___ DATA PROVIDED ___
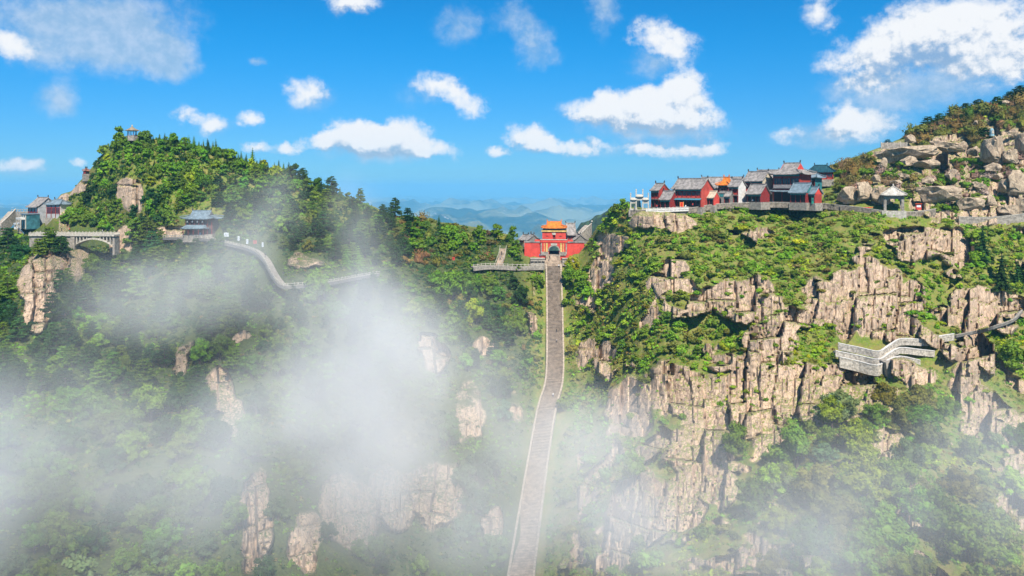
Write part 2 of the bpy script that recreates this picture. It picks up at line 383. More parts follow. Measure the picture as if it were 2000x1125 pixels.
frac = .35 + .65 * sstep(fbm(UX / 16, UZ / 22, UX * 0, 3, seed=49), -.25, .25)
disp = B1 * (1 - .35 * low) + B2 * (1 - .45 * low) * (.5 + .5 * frac) + B3 * (.75 - .35 * low) * frac + fis * .9 + .22 * fbm(X0 / 1.2, D0 / 2, Z0 / 1.6, 3, seed=44)
lump = 5.0 * fbm(X0 / 26, D0 / 26, Z0 / 26, 3, seed=51) + 1.6 * fbm(X0 / 5, D0 / 5, Z0 / 5, 3, seed=52)
edge = sstep(TT, 1.0, .985)
rs = sstep(RM, .25, .6)
D1 = D0 + (lump * .8 * (1 - rs * .6) + (disp - .6) * rs) * edge * (1 - near_st * .95) * (1 - gate_flat * .95)
D1 = D1 + near_st * 1.2
# terraces and path benches must stay clear: keep the surface behind them
P3 = np.stack([(GX - 1000) / F * D1, D1, (HY - GY) / F * D1], 2)
# beyond the ridge
tb = np.linspace(0, 1, NB + 1)[1:]
top = P3[:, -1]
back = np.repeat(top[:, None], NB, 1).copy()
dist = tb ** 1.4 * 260.0
dirx = top[:, 0] / top[:, 1]
back[:, :, 1] += dist[None]
rise = np.interp(gx, [-400, 1000, 1030, 1140, 1200, 1240, 1540, 1600, 2400], [0, 0, 0, 0, 0, 0, 0, 2, 8])
back[:, :, 0] += dirx[:, None] * dist[None] * .9
back[:, :, 2] += -(np.maximum(0, dist - 10) * .62)[None] + rise[:, None] * np.sin(np.clip(tb * 2, 0, 1) * math.pi)[None] + 1.5 * fbm(back[:, :, 0] / 14, back[:, :, 1] / 14, back[:, :, 0] * 0, 3, seed=61) * sstep(tb, 0, .15)[None]
PT = np.concatenate([P3, back], 1)
RA = np.concatenate([RM, np.zeros((NX, NB))], 1)
M_ = NY + NB
idx = np.arange(NX * M_).reshape(NX, M_)
Fq = np.stack([idx[:-1, :-1], idx[1:, :-1], idx[1:, 1:], idx[:-1, 1:]], 2).reshape(-1, 4)
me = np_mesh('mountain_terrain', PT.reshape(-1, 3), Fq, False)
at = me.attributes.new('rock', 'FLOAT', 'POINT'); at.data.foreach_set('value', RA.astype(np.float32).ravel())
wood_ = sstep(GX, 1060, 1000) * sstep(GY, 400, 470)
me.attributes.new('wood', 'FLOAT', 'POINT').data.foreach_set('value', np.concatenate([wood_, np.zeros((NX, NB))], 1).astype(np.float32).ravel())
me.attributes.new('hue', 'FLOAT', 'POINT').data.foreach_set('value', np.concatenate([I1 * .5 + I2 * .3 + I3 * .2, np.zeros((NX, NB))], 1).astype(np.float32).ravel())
def terrain_mat():
    m = bpy.data.materials.new('mountain_rock_and_soil'); m.use_nodes = True; t = NT(m.node_tree)
    b = t.n['Principled BSDF']; b.inputs['Roughness'].default_value = .9; b.inputs['Specular IOR Level'].default_value = .15
    pos = t.node('ShaderNodeNewGeometry').outputs['Position']
    nrm = t.node('ShaderNodeNewGeometry').outputs['Normal']
    rk = t.node('ShaderNodeAttribute', attribute_name='rock').outputs['Fac']
    hu = t.node('ShaderNodeAttribute', attribute_name='hue').outputs['Fac']
    tall = t.vmath('MULTIPLY', pos, (1.0, 1.0, .16))
    n1 = t.noise(tall, .55, 5, .65, .6); n2 = t.noise(tall, 2.2, 4, .65); n3 = t.noise(pos, .09, 3, .5)
    c = t.mix(t.smooth(n1, .34, .68), (.30, .21, .15), (.54, .395, .27))
    c = t.mix(t.smooth(hu, .2, .8), c, t.mix(t.smooth(n3, .35, .65), (.54, .385, .265), (.45, .335, .24)))
    c = t.mix(t.math('MULTIPLY', t.smooth(n3, .5, .7), .5), c, (.47, .33, .20))
    c = t.mix(t.math('MULTIPLY', t.smooth(n2, .52, .70), .65), c, (.14, .11, .085))
    stn = t.noise(t.vmath('MULTIPLY', pos, (1.4, 1.4, .07)), .5, 5, .7)
    c = t.mix(t.math('MULTIPLY', t.smooth(stn, .53, .66), .55), c, (.12, .105, .09))
    vor = t.node('ShaderNodeTexVoronoi', {'Vector': t.vmath('ADD', t.vmath('MULTIPLY', pos, (.8, .8, .16)), t.vmath('MULTIPLY', t.node('ShaderNodeTexNoise', {'Vector': pos, 'Scale': .5, 'Detail': 3.0}).outputs['Color'], (.9, .9, .9))), 'Scale': 1.0}, feature='DISTANCE_TO_EDGE')
    c = t.mix(t.math('MULTIPLY', t.smooth(vor.outputs['Distance'], .05, .0), .6), c, (.07, .055, .045))
    g = t.noise(pos, .35, 4, .6); g2 = t.noise(pos, 1.6, 4, .6)
    gc = t.mix(t.smooth(g, .35, .65), (.10, .155, .020), (.20, .175, .05))
    gc = t.mix(t.smooth(g2, .52, .7), gc, (.19, .25, .03))
    gc = t.mix(t.math('MULTIPLY', t.smooth(g2, .48, .3), .55), gc, (.20, .155, .09))
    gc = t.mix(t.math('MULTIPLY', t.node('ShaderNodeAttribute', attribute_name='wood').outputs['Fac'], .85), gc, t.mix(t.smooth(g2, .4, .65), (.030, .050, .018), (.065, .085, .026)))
    up = t.node('ShaderNodeSeparateXYZ', {0: nrm}).outputs[2]
    ledge = t.math('MULTIPLY', t.smooth(up, .62, .86), t.smooth(g2, .36, .58))
    msk = t.math('MULTIPLY', t.smooth(t.math('ADD', rk, t.math('MULTIPLY', t.math('SUBTRACT', g2, .5), .5)), .30, .50), t.math('SUBTRACT', 1.0, ledge))
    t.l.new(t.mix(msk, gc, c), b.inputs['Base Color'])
    hgt = t.math('ADD', t.math('MULTIPLY', n2, .6), t.math('MULTIPLY', t.smooth(vor.outputs['Distance'], 0, .10), .5))
    bp = t.node('ShaderNodeBump', {'Strength': .55, 'Distance': .35, 'Height': hgt}); t.l.new(bp.outputs[0], b.inputs['Normal'])
    return m
M_TERR = terrain_mat()
terr = link('mountain_terrain', me, M_TERR); tag(terr, 'steep granite mountainside with bare tan cliffs and green slopes', kind='structure')
# look-ups on the finished surface
def _t(px, py):
    s = np.interp(px, gx, sk); return np.clip((py - PYB) / (s - PYB), 0, 1)
def gidx(px, py):
    i = int(round((px - PX0) / (PX1 - PX0) * (NX - 1))); j = int(round(float(_t(px, py)) * (NY - 1)))
    return min(max(i, 0), NX - 1), min(max(j, 0), NY - 1)
def ground(px, py):
    i, j = gidx(px, py); return Vector(P3[i, j])
def rockat(px, py):
    i, j = gidx(px, py); return RM[i, j]
def gdist(px, py, r=2):
    """smallest distance of the surface round a pixel"""
    i, j = gidx(px, py); return float(P3[max(0, i - r):i + r + 1, max(0, j - r):j + r + 1, 1].min())
def to_px(p): return 1000 + F * p[0] / p[1], HY - F * p[2] / p[1]

# ---------------------------------------------------------------- far country and air
def far_country():
    nx, ny = 340, 260
    ys = 900 + (np.linspace(0, 1, ny) ** 2.0) * 41000
    u = np.linspace(-1, 1, nx)
    Y = np.repeat(ys[None], nx, 0); X = u[:, None] * (3000 + ys[None] * 1.05)
    rid = 1 - np.abs(fbm(X / 3000, Y / 2400, X * 0, 6, .55, seed=71))
    big_ = fbm(X / 9000 + 3, Y / 8000, X * 0, 3, seed=72)
    rid2 = 1 - np.abs(fbm(X / 1300 + 5, Y / 1100, X * 0, 5, .55, seed=74))
    H = -590 + 260 * np.clip((rid - .55) / .45, 0, 1) ** 1.6 * (.55 + .7 * np.clip(big_ + .4, 0, 1)) + 130 * np.clip((rid2 - .6) / .4, 0, 1) ** 1.5 + 50 * fbm(X / 600, Y / 600, X * 0, 4, seed=73)
    # the mountain's own foot drops away under the near slopes
    H = np.where(Y < 3000, np.minimum(H, -330 - (Y - 900) * .12), H)
    V = np.stack([X, Y, H], 2).reshape(-1, 3)
    idx = np.arange(nx * ny).reshape(nx, ny)
    f = np.stack([idx[:-1, :-1], idx[1:, :-1], idx[1:, 1:], idx[:-1, 1:]], 2).reshape(-1, 4)
    me = np_mesh('hills', V, f, True)
    m = bpy.data.materials.new('far_country'); m.use_nodes = True; t = NT(m.node_tree); b = t.n['Principled BSDF']
    b.inputs['Roughness'].default_value = 1; b.inputs['Specular IOR Level'].default_value = 0
    pos = t.node('ShaderNodeNewGeometry').outputs['Position']
    n1 = t.noise(pos, .0012, 6, .65); n2 = t.noise(pos, .006, 4, .7)
    c = t.mix(t.smooth(n1, .42, .6), (.015, .03, .012), (.20, .20, .11))
    c = t.mix(t.smooth(n2, .62, .72), c, (.45, .42, .38))
    t.l.new(c, b.inputs['Base Color'])
    o = link('hills', me, m); tag(o, 'hazy blue hills and plain stretching to the horizon', kind='structure')
    # a wooded spur of the same range behind the gate
    n = 60
    uu = np.linspace(0, 1, n); vv = np.linspace(0, 1, 30)
    U = np.repeat(uu[:, None], 30, 1); Vv = np.repeat(vv[None], n, 0)
    crest = np.interp(uu, [0, .25, .45, .7, 1], [480, 452, 425, 398, 380])
    Yc = 1150 - 250 * uu
    px = 1060 + 190 * uu
    zc = (HY - crest) / F * Yc; xc = (px - 1000) / F * Yc
    s = (Vv - .5) * 2
    Yg = Yc[:, None] + s * 260
    Xg = xc[:, None] + s * 60
    Zg = zc[:, None] - np.abs(s) ** 1.1 * 260 + 10 * fbm(Xg / 40, Yg / 40, Xg * 0, 4, seed=81) * (np.abs(s) > .03)
    V = np.stack([Xg, Yg, Zg], 2).reshape(-1, 3); idx = np.arange(n * 30).reshape(n, 30)
    f = np.stack([idx[:-1, :-1], idx[1:, :-1], idx[1:, 1:], idx[:-1, 1:]], 2).reshape(-1, 4)
    m2 = pmat('spur_woods', (.05, .085, .03), .95, .5, .08)
    o = link('hills', np_mesh('wooded_spur', V, f, True), m2); tag(o, 'green wooded spur falling behind the red gate', kind='structure')
far_country()
def air():
    m = bpy.data.materials.new('haze'); m.use_nodes = True; t = NT(m.node_tree); t.n.clear()
    v = t.node('ShaderNodeVolumePrincipled', {'Color': (.24, .66, 1.0, 1), 'Density': 1.1e-4, 'Anisotropy': 0.0})
    out = t.node('ShaderNodeOutputMaterial'); t.l.new(v.outputs[0], out.inputs['Volume'])
    mb = MB(); mb.box((0, 20500, -400), (112000, 45000, 1000)); o = mb.build('haze', m)
    tag(o, 'thin blue haze filling the air over the far hills', kind='stuff')
air()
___
— CHALLENGE —
Return exactly the lines from the line that has "(.065, .085, .026)))" to the line that has "t.math('SUBTRACT', 1.0, ledge))", both of them included.

— SOLUTION TO THE PROBLEM —
    gc = t.mix(t.math('MULTIPLY', t.node('ShaderNodeAttribute', attribute_name='wood').outputs['Fac'], .85), gc, t.mix(t.smooth(g2, .4, .65), (.030, .050, .018), (.065, .085, .026)))
    up = t.node('ShaderNodeSeparateXYZ', {0: nrm}).outputs[2]
    ledge = t.math('MULTIPLY', t.smooth(up, .62, .86), t.smooth(g2, .36, .58))
    msk = t.math('MULTIPLY', t.smooth(t.math('ADD', rk, t.math('MULTIPLY', t.math('SUBTRACT', g2, .5), .5)), .30, .50), t.math('SUBTRACT', 1.0, ledge))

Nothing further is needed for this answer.